Question: At a height equal to earth’s radius, above the earth’s surface, the acceleration due to gravity is: ...

Question

At a height equal to earth’s radius, above the earth’s surface, the acceleration due to gravity is:
A) $g$ .
B) $\dfrac{g}{2}$ .
C) $\dfrac{g}{4}$
D) $\dfrac{g}{5}$ .

Answer 1

Solution

Due to the large mass of the earth there is a force that pulls the objects towards the centre of the earth and that force is gravitational force. The gravitational force attracts the object towards the centre of the earth with an acceleration known as acceleration due to gravity.

Complete step by step answer:
The formula of the acceleration due to gravity is given by,
$g = G\dfrac{{{M_e}}}{{{d^2}}}$
Where acceleration due to gravity is g the universal gravitational constant is G the mass of earth is ${M_e}$ and the distance of the object from the centre of the earth is d.
Step by step solution:
It is given in the problem that at height R from the surface of the earth an object is placed and we need to find the value of acceleration due to gravity on that object where the radius of the earth is equal to R.
The formula of the acceleration due to gravity is given by,
$g = G\dfrac{{{M_e}}}{{{d^2}}}$
Where acceleration due to gravity is g the universal gravitational constant is G the mass of earth is ${M_e}$ and the distance of the object from the centre of the earth is d.
The acceleration due to gravity at the surface of the earth is equal to,
$\Rightarrow g = G\dfrac{{{M_e}}}{{{d^2}}}$
$\Rightarrow g = G\dfrac{{{M_e}}}{{{R^2}}}$ ………eq. (1)
As the object is R distance from the surface of the earth where the radius of the earth is R the total distance of the object from the centre of the earth is 2R, then the acceleration due to gravity is given by,
$\Rightarrow {g_1} = G\dfrac{{{M_e}}}{{{d^2}}}$
$\Rightarrow {g_1} = G\dfrac{{{M_e}}}{{{{\left( {2R} \right)}^2}}}$
$\Rightarrow {g_1} = G\dfrac{{{M_e}}}{{4{R^2}}}$ ………eq. (2)
On comparing the equation (1) and equation (2) we get.
$\Rightarrow \dfrac{{{g_1}}}{g} = \dfrac{{G\left( {\dfrac{{{M_e}}}{{4{R^2}}}} \right)}}{{G\left( {\dfrac{{{M_e}}}{{{R^2}}}} \right)}}$
$\Rightarrow \dfrac{{{g_1}}}{g} = \dfrac{{\left( {\dfrac{1}{4}} \right)}}{1}$
$\Rightarrow \dfrac{{{g_1}}}{g} = \dfrac{1}{4}$
$\Rightarrow {g_1} = \dfrac{g}{4}$ .
So the acceleration due to gravity is equal to ${g_1} = \dfrac{g}{4}$ .
The correct answer for this problem is option C.

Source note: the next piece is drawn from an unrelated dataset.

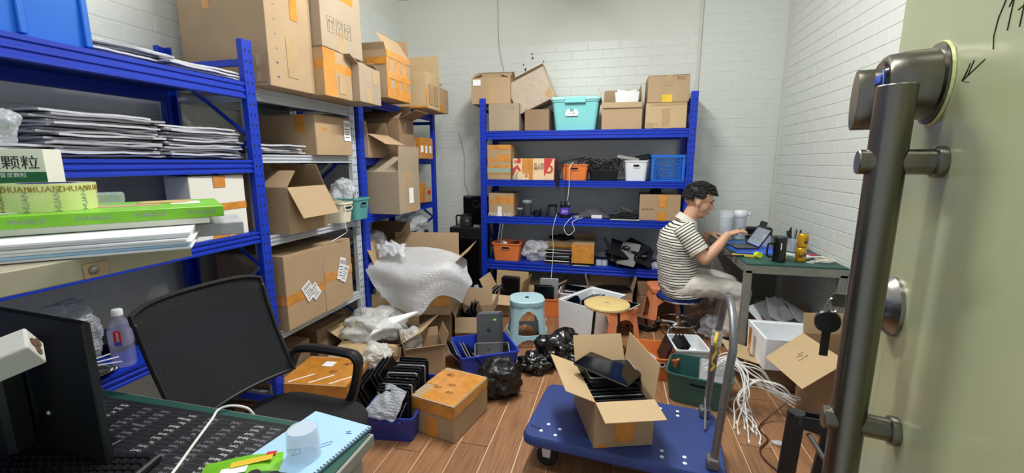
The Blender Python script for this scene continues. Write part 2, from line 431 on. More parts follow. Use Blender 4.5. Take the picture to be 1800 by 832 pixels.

Note: The acceleration due to gravity varies with the distance from the centre of the earth and the acceleration due to gravity is inversely proportional to the distance of the object from the centre of the earth and therefore more far the object is placed from the centre of the earth the less the acceleration due to gravity acts on the object.